Consob Resolution No. 23979 of 14 May 2026, adopted following the consultation launched on 16 March 2026, introduces amendments to the regulations on issuers, markets, and related-party transactions, in implementation of Regulation (EU) 2809/2024 (“Listing Act”) and Law No. 21/2024 (“Legge Capitali«).
Internal Dealing regulation
In exercise of the power granted to the competent Authority under Article 19, paragraph 9, of Regulation (EU) 596/2014 (“MAR”), as amended by the Listing Act, Consob has raised the threshold for notification of transactions carried out by persons exercising administrative, control, or managerial functions, as well as by closely related persons, from EUR 20,000 to EUR 50,000, as provided for in Article 19, paragraph 8, MAR. Consequently, Article 152‑quinquies.1 of Consob Regulation 11971/1999 (“Issuers’ Regulation”) has been amended.
Coordination of CONSOB regulations with the amendments to the TUF introduced by the Legge Capitali
The Consob resolution confirms the regulatory coordination measures required by the Capital Law, which introduced significant changes to the TUF, including:
- the repeal of the provisions on widely held issuers;
- the revision of rules regarding the restoration of free float and conditions for listing certain categories of companies;
- the elimination of certain disclosure obligations for significant shareholders.
These measures aim to align Consob’s regulatory framework with the current legislation.
Regulation of prospectus and public offers of securities
The amendments simplify the rules on prospectuses and public offerings, aligning them with European legislation. In particular, they provide for:
- the removal of the requirement to file with Consob prospectuses for equity and non-equity securities under Article 9, paragraph 1, of the Issuers’ Regulation, after their approval;
- the extension of the language regime already allowing the use of English for prospectuses to all exemption documents whose publication is required by European law in connection with public offerings or admissions to trading, through amendments to Articles 12, paragraph 3‑bis, and 34‑ter of the Issuers’ Regulation;
- the repeal of post-offer disclosure obligations under Article 13, paragraph 3, of the Issuers’ Regulation, applicable to the placement agent in the case of offerings aimed at admission of shares to a regulated market, concerning the submission to Consob of checks on the regularity of placement operations, the allocation, and data on the number of acceptances and applicants for each individual placer;
- the simplification of procedures related to the subscription form, through the removal of Article 34‑quinquies of the Issuers’ Regulation, which required, for the purpose of subscribing to the offer, the signing – including electronically – of a specific “form” or the use of equivalent methods identified in the prospectus.

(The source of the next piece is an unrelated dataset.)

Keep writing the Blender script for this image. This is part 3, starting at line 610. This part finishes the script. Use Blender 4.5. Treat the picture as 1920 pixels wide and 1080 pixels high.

Finally, a modification has been made to the so-called pre-filing procedure, aimed at facilitating its use to better define the timing of prospectus approval proceedings in the presence of issues of particular relevance to the offering and/or admission to trading. In particular, while maintaining the possibility of using pre-filing only for “matters of particular relevance concerning the offering” and/or “admission to trading,” the resolution amends Articles 4, paragraph 2, and 52, paragraph 2, of the Issuers’ Regulation, clarifying that such matters may concern not only the content of the prospectus but also the “timing of the approval procedure,” which may therefore be subject to preliminary discussions.